Mack, The
Historical Records
Performance Records
Playlists in Philip Henslowe's diary
- Fol. 11v (Greg I.22)
ye 21 of febreary 1594 . . . . ne . . . . Rd at the macke . . . . . . . . . . . . . . . iijll
Theatrical Provenance
"The Mack" enjoyed a single performance by the Admiral's men at the Rose (its debut, according to Henslowe's "ne"); it appears in no other extant theater records.
Probable Genre(s)
Comedy Harbage
Possible Narrative and Dramatic Sources or Analogues
Information welcome.
References to the Play
None known.
Critical Commentary
Malone observed that "The Mack," like "The Set at Maw," named a card game (p. 296).
Collier repeated Malone's observation, then added his own guess that it "was perhaps written in consequence of the success of the Maw, already many times represented" (p. 49).
Fleay, BCED, as he had for "The Set at Maw," identified "The Mack" with a much later play by John Day, Come see a Wonder, 1623. He believed that Day's play was the second generation of Thomas Dekker's The Wonder of a Kingdom (1623), and that at some deeper level was the lost "Mack": "The original Dekker play was a "Card play" (see the last nine lines), probably The Mack, an Admiral's play of 1595" (1.136). Fleay further surmised a revival "at the Bull," by which he apparently meant not "The Mack" but the Dekker play, with its incorporated bits of "The Mack."
Greg II
Gurr has nothing to say about "The Mack" beyond its having received one performance marked "ne" in Henslowe's records (p. 94).
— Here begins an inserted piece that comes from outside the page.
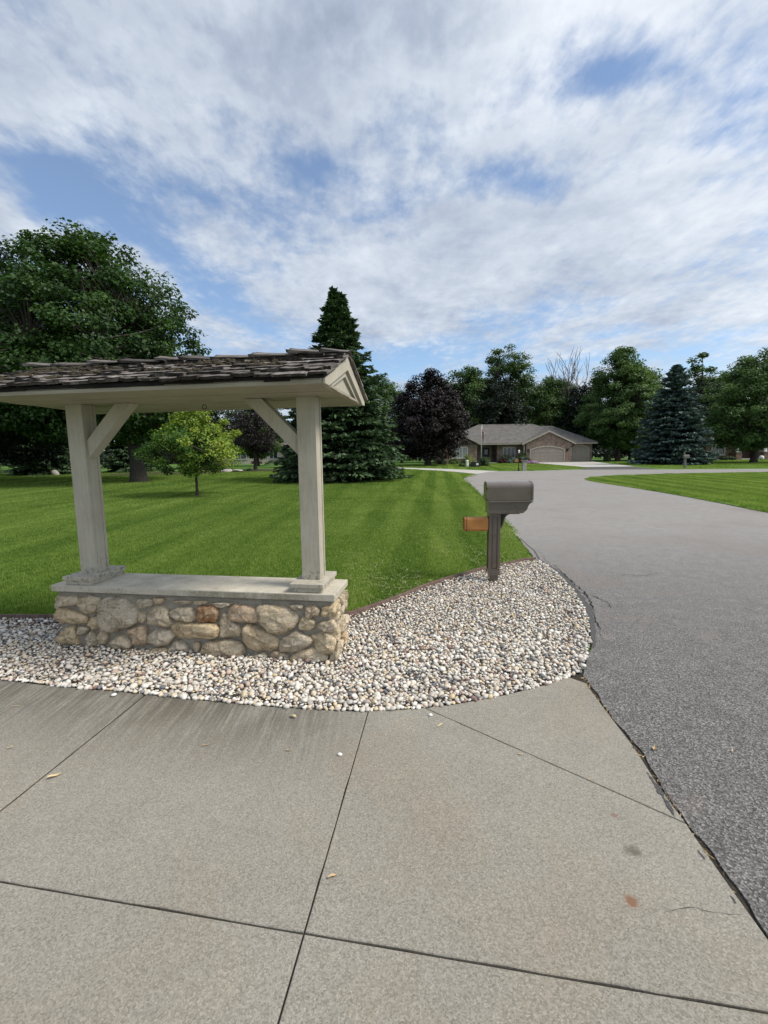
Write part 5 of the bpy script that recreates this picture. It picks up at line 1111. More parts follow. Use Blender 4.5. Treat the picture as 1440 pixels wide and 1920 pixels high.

Wiggins, Catalogue (#990) resurrects the suggestion of Collier that "The Mack" was "probably a follow-up to the previous year's Set at Maw. Addressing the possible story of the play, he suggests that the play of the card game "may have been that the action followed the structure and process of the game; but in the case the rules are unknown" (#990).